Providing resources and training opportunities Saharawi sound engineering students
to professionally record, produce and showcase their music, while preserving their rich oral heritage.

Young band Zeeza being recorded with Studio-Live sound equipment

Sandblast worked in close partnership with
Saharawi artists, the cultural authorities based in the camps and the UK-based Fairtunes charity and music professionals such as Sara McGuinness (University of West London), Andy Coules (Live Sound Training) and Sam Jones (Soundthread).
Training opportunities largely targeted
women and youth, who make up more than
70% of the camp population.

Project History

Preparing the ground


In September 2010, the Studio-Live team, made up of Danielle Smith and Steve Stavrinides of
Fairtunes, travelled to the camps to meet and establish a partnership with the Ministry of Culture.

Agreements were made to provide training for live concerts (a priority identified by the Minister) and to
assist in equipping the studio in the new Saharawi National Music School (ENAMUS) that was being built
in the camps.
In March 2011, the Studio-Live team returned with new member Nick Minton, also of Fairtunes, to record
established and emerging Saharawi musicians, such as the traditional music group Tahadi, the new band
Zeeza and Tiris. London-based Algerian darbucka player Karim Dellali also joined the team to contribute
his skills. In the second week of the trip, we were ecstatic about the arrival of the Sandblast-Fairtunes
donated van full of sound equipment, which was stored in the Ministry of Culture to be used in the first
training workshops.

Studio-Live gets off the ground!

Sandblast with Enamus crew
Young Saharawi singer Shmeidah and band

In February 2012, the Studio-Live team, made up this time of Danielle and Violeta Ruano from Sandblast,
spent two weeks in the camps. We participated in Run the Sahara 2012 as part of the UK group who were raising funds for Studio-Live. The trip included a cultural day organized by Sandblast where all the runners could enjoy learning about Saharawi traditions and music with fantastic group Salwan. We also interviewed different musicians across generations about their ideas, dreams and aspirations, discussing Studio-Live
and the development of Saharawi music. We visited the recently inaugurated ENAMUS, where music
director Leily and coordinator Lebsir introduced us to the students and showed us the facilities, including the recording studio. Sandblast also provided the means to install Internet in the school.

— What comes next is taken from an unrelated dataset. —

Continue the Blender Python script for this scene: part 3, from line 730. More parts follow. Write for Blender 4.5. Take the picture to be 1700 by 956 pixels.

Studio-Live Training and Expansion

In January 2013, the Sandblast team travelled to Vitoria-Gasteiz in Spain to help coordinate a Historical
Encounter of Saharawi Musicians living in Spain at the Conservatory of Music ‘Jesús Guridi’. The meeting, organised in collaboration with legendary revolutionary singer Oum Reghia, gathered more than 40 musicians and cultural figures, including singer Oum Dleila, musician Bachir Sidi, composer and guitarist Ali Mohamed, poet Ali Salem Iselmu, and young musicians Yslem and Lehsen, among many others. Studio-Live was presented for the first time in Spain. Throughout the day, interesting conversations sparkled around Saharawi music, its role in the struggle and its current state. The day-long event concluded with a concert in the evening, given by a number of the attending musicians, who delighted the audience with legendary songs such as ‘Sahara is not for sale’, by Oum Reghia, and ‘A song to the martyrs’, by Oum Dleila, who had not sung in more than 8 years.

Young Saharawi rapper Yslem during the
conference
Saharawi musicians during the concert

Studio-Live Training and Expansion II

In September 2013, a second Studio Live workshop in sound recording showcased music tracks recorded and mixed by our fabulous technical team. The music was played through the PA Stagepas 660i newly acquired by Sandblast for the project. Danielle was there to hand out certificates to the six students (3 boys and 3 girls) after completing the intensive 12-day training period with Sara McGuinness.
Numerous musicians also collaborated during the workshop to take advantage of the opportunity to be
professionally recorded and to conduct practical exercises for the studnets in running a recording session. This time, the workshop was set up in the headquarters of the Saharawi youth organisation, UJSARIO, in the Camp Boujdour. This was possible thanks to the official invitation and facilitation offered
by female governor Ezza Brahim to hold the Studio-Live workshop in her newly established camp.